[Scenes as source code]
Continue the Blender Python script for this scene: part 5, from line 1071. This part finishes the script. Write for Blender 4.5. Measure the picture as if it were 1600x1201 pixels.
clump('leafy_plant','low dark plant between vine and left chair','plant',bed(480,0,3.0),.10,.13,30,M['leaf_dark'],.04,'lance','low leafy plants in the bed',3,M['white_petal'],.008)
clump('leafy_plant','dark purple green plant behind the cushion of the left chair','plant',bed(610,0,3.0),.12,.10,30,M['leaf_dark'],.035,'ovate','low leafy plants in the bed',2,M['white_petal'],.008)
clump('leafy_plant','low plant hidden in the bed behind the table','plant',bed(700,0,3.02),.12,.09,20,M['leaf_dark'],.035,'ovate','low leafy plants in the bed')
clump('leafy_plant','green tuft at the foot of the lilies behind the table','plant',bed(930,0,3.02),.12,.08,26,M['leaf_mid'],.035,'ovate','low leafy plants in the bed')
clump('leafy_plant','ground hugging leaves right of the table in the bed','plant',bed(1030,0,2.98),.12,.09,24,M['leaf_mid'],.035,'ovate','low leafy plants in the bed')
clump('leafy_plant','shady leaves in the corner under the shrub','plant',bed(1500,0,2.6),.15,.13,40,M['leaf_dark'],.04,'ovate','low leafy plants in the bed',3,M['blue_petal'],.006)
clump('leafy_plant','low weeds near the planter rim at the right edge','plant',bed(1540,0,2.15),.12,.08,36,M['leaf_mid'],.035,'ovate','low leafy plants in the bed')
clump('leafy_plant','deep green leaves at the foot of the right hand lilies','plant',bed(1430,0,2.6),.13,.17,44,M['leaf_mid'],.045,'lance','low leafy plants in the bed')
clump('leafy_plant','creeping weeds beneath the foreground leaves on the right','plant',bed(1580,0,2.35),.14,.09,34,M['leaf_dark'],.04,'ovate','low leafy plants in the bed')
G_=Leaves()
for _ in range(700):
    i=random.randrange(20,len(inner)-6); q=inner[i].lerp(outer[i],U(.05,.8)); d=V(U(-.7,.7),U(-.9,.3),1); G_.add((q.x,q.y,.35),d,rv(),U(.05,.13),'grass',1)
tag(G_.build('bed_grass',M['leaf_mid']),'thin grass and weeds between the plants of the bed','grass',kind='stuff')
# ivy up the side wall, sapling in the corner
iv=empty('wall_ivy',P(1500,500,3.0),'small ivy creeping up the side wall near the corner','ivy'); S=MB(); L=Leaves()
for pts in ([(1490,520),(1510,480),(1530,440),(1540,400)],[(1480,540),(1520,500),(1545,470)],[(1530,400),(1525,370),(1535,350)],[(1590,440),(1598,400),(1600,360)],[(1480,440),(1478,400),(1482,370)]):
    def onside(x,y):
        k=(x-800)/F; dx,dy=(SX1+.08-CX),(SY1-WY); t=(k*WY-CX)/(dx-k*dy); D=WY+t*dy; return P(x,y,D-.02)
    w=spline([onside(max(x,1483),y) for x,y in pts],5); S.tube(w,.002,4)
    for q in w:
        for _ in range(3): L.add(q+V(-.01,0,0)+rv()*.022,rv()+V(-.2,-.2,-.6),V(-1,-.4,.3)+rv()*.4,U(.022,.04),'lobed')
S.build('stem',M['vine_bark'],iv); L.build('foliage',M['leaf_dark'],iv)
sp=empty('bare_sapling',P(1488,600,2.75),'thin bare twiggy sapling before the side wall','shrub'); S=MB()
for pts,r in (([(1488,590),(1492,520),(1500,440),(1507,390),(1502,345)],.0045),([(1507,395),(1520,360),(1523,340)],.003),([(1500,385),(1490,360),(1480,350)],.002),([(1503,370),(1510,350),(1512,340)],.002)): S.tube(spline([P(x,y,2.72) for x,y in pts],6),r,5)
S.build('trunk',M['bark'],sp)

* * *

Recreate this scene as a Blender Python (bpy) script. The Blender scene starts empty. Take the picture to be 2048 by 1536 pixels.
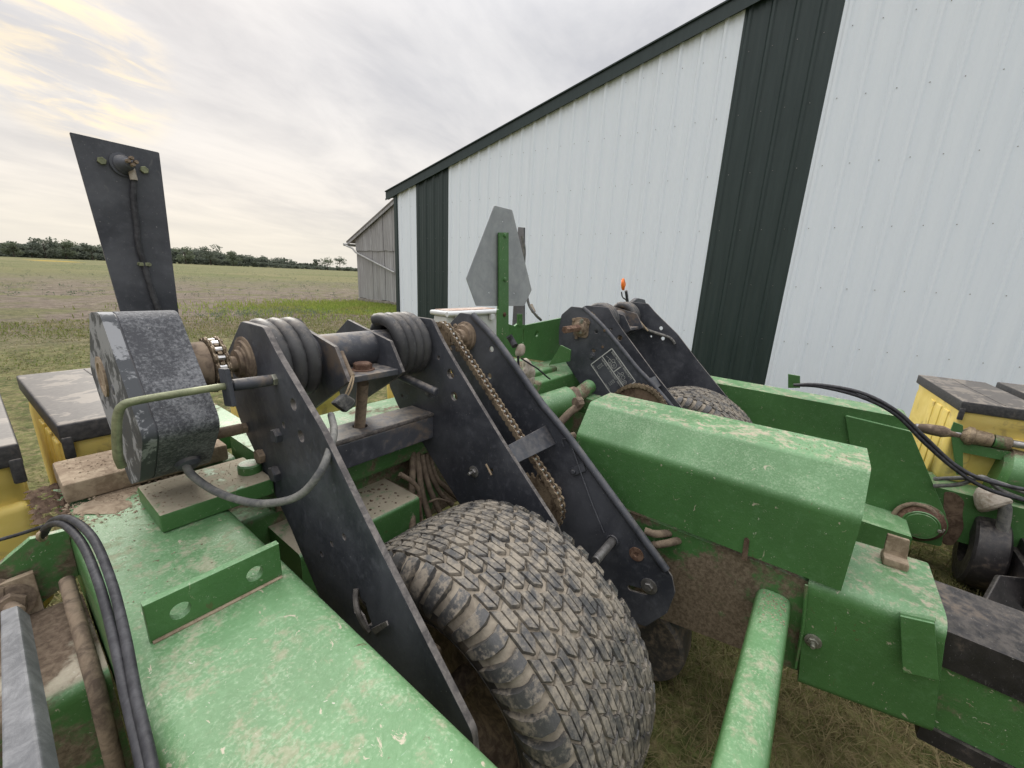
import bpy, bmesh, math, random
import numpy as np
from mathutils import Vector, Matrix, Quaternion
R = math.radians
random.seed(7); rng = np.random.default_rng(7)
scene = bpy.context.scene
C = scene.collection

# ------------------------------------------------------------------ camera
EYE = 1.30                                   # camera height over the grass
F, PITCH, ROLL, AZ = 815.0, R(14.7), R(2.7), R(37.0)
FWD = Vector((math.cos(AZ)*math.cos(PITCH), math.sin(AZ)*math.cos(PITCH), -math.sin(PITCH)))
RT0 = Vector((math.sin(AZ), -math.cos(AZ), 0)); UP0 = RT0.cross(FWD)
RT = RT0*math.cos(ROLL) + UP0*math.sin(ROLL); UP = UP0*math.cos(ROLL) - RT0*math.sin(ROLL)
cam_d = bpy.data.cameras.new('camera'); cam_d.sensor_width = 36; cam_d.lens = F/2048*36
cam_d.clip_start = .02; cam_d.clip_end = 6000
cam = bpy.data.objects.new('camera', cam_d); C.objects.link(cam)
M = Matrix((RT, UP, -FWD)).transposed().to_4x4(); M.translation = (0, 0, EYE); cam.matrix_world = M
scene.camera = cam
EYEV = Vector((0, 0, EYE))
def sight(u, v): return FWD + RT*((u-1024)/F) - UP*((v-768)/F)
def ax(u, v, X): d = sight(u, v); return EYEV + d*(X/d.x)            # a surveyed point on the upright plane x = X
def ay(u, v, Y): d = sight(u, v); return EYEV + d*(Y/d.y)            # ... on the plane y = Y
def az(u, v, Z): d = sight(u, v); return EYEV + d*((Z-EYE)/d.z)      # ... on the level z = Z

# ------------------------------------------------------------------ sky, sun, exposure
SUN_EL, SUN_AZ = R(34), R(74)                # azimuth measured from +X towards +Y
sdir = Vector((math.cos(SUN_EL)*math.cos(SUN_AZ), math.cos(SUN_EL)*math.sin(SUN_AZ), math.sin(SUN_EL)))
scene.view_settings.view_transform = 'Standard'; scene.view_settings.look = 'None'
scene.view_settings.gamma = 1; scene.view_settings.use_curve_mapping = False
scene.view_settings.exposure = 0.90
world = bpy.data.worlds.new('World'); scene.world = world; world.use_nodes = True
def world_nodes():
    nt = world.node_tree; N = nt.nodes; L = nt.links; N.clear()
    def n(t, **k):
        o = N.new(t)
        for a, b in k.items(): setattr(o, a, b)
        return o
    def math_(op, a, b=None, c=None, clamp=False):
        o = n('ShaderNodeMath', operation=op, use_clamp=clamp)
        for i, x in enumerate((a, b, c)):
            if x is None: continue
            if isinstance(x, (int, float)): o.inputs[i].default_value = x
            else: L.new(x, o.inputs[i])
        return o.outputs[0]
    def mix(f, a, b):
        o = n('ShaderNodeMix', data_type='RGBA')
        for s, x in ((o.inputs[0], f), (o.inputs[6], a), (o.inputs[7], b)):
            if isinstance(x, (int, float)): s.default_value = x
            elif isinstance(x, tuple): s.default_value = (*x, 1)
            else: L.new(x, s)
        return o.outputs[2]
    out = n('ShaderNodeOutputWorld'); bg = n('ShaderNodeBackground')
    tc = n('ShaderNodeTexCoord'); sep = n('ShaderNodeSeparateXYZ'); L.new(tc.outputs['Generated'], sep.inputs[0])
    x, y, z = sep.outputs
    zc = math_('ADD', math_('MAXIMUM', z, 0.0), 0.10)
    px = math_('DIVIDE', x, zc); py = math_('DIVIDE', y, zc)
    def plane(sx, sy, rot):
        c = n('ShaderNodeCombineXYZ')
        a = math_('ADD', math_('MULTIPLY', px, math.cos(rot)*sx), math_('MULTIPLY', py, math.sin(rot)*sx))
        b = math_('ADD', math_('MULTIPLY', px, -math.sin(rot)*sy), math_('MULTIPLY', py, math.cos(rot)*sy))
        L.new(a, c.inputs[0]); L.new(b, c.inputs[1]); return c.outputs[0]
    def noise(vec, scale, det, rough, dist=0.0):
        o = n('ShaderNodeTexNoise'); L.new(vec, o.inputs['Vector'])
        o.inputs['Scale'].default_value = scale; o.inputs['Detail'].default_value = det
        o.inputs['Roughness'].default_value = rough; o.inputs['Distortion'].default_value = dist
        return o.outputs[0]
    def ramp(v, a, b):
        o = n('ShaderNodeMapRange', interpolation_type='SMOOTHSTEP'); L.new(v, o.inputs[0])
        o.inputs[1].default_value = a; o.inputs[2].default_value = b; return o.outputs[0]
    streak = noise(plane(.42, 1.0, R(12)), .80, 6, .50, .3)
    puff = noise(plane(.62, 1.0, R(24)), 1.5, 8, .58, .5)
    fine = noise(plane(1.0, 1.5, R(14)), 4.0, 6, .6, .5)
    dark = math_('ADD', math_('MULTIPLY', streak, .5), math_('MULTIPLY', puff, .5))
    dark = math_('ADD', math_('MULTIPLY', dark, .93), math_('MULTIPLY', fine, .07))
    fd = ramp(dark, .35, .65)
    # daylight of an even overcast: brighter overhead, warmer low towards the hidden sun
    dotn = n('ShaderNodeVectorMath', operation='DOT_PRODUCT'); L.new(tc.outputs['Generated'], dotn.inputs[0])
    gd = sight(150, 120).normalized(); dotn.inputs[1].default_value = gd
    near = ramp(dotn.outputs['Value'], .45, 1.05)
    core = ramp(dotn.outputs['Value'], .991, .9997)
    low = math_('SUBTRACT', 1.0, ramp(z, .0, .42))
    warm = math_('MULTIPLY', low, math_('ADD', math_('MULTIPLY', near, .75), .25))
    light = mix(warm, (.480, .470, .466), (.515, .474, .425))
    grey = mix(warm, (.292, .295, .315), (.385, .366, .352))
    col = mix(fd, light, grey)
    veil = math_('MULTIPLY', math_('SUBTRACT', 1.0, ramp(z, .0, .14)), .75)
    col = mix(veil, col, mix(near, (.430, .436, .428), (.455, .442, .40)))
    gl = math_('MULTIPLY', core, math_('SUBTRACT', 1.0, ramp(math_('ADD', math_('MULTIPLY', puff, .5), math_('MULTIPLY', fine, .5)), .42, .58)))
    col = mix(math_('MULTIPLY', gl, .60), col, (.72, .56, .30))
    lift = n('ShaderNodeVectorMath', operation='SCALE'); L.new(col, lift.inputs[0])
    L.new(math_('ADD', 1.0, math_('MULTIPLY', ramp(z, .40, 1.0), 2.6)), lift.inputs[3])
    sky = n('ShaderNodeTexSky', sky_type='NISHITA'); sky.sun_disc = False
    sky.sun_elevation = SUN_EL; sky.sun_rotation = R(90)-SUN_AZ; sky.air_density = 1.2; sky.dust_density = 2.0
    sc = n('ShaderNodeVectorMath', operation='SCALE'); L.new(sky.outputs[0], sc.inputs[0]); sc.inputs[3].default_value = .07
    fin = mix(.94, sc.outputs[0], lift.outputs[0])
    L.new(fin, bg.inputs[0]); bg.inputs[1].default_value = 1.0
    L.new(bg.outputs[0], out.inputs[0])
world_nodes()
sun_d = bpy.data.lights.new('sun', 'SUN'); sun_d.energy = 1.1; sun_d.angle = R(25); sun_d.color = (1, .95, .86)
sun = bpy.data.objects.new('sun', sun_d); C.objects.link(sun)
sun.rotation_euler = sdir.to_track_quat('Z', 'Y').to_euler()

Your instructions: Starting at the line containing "Recreate this scene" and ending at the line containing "C = scene.collection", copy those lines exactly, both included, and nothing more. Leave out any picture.

The reply:
Recreate this scene as a Blender Python (bpy) script. The Blender scene starts empty. Take the picture to be 2048 by 1536 pixels.
import bpy, bmesh, math, random
import numpy as np
from mathutils import Vector, Matrix, Quaternion
R = math.radians
random.seed(7); rng = np.random.default_rng(7)
scene = bpy.context.scene
C = scene.collection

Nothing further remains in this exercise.